2. Le placement en détention provisoire du mineur comme mesure de dernier ressort uniquement

Cour EDH, Requête 36475/10, Agit Demir c. Turquie, 27 février 2018.

Juridiction : Cour européenne des droits de l’Homme

Nom : Requête 36475/10, Agit Demir c. Turquie

Date : 27 février 2018

Portée géographique : Portée nationale et régionale (respect de la Convention européenne des droits de l’Homme)

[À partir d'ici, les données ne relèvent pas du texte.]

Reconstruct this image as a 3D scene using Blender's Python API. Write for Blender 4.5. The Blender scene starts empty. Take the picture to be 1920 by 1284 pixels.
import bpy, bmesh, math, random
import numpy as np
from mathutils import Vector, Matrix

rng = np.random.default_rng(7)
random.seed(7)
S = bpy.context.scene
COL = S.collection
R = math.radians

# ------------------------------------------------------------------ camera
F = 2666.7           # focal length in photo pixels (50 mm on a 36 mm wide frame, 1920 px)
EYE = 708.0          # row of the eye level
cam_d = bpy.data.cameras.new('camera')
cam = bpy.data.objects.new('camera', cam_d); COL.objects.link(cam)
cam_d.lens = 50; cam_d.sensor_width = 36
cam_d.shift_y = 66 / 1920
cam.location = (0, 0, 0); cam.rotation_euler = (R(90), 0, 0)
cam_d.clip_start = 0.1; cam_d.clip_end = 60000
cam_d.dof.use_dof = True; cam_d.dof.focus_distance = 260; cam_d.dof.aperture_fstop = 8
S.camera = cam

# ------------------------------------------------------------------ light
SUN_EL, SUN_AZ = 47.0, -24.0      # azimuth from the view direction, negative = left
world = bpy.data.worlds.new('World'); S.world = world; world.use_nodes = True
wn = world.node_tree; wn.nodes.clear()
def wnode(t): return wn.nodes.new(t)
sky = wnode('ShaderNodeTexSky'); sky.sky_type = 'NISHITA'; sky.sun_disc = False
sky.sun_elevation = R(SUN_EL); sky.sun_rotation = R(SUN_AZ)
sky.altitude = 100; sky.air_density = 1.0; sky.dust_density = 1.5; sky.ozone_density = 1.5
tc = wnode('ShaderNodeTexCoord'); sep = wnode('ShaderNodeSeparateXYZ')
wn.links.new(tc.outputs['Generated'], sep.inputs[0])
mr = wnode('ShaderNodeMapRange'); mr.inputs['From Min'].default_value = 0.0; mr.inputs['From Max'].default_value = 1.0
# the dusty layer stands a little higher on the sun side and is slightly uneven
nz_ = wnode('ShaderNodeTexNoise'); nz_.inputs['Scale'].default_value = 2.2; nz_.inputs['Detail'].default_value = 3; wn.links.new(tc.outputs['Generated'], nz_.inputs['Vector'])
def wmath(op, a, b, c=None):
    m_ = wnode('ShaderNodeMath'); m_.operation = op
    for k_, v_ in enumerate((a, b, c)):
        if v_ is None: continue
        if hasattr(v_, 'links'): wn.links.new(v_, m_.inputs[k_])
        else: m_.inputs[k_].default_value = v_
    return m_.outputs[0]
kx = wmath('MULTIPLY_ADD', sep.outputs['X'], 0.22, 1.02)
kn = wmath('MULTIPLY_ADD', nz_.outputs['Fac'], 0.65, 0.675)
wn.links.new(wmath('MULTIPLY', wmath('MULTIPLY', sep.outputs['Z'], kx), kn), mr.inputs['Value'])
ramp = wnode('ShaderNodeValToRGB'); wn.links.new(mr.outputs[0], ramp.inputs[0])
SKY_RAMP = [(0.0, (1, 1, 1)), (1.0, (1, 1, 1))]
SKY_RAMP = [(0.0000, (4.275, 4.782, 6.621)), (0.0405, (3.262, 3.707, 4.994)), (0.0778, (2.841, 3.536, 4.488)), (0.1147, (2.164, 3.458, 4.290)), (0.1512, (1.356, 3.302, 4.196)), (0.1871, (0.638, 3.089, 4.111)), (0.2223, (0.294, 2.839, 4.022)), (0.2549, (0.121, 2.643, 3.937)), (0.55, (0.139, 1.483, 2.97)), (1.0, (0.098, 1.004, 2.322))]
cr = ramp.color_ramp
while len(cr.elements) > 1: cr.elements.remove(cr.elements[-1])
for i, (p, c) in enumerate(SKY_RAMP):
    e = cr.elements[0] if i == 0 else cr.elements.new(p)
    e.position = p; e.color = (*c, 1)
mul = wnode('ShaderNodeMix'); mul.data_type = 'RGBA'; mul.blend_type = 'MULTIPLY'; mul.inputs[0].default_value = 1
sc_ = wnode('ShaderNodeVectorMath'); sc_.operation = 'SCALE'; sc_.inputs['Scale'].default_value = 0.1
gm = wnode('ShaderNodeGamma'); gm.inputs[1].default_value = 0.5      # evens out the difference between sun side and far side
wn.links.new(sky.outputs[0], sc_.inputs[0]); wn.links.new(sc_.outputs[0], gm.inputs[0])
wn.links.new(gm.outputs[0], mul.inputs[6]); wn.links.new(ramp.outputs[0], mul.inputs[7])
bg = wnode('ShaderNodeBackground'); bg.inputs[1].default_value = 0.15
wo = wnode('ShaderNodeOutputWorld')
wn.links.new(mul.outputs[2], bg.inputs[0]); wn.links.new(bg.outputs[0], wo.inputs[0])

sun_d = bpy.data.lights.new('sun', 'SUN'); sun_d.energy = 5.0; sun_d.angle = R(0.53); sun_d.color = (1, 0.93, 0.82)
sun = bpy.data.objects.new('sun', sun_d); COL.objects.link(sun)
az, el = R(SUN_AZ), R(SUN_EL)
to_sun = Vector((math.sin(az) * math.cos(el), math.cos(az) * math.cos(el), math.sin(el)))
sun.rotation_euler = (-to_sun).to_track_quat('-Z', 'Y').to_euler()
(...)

Thèmes : Le placement en détention provisoire d’un mineur de 13 ans

 

Résumé de l’affaire : Un mineur de 13 ans a été placé en détention provisoire en Turquie pour avoir participé à une manifestation pour la libération d’un opposant politique. Il soutenait que son placement en détention provisoire « n’était pas indispensable et qu’il n’existait pas de raisons plausibles de le soupçonner d’avoir commis une infraction pénale ». Il dénonçait particulièrement le fait que cette mesure n’avait pas été ordonnée en dernier ressort.

 

Problème de droit : Le placement en détention provisoire d’un mineur, alors même qu’il existait des mesures moins sévères, constitue-t-il une violation de l’article 5 § 1 c) (Droit à la liberté et à la sûreté) et 3 (Interdiction de la torture et des mauvais traitements) de la Convention européenne des droits de l’Homme ?

 

Portée / conclusion : Dans les §38 à 44, la CEDH rappelle que le placement en détention provisoire ne peut se faire que si des mesures moins sévères ont été envisagées, ce qui n’a pas été le cas en l’espèce. Elle conclut : « En conséquence, la Cour considère que le placement en détention d’un mineur âgé de 13 ans ne peut passer pour régulier au sens de l’article 5§1 de la Convention, compte tenu notamment de ce que les mesures alternatives, bien que prévues par le droit interne, n’ont pas été envisagées en l’espèce. Il s’ensuit qu’il y a eu violation de l’article 5§1 de la Convention » (§45).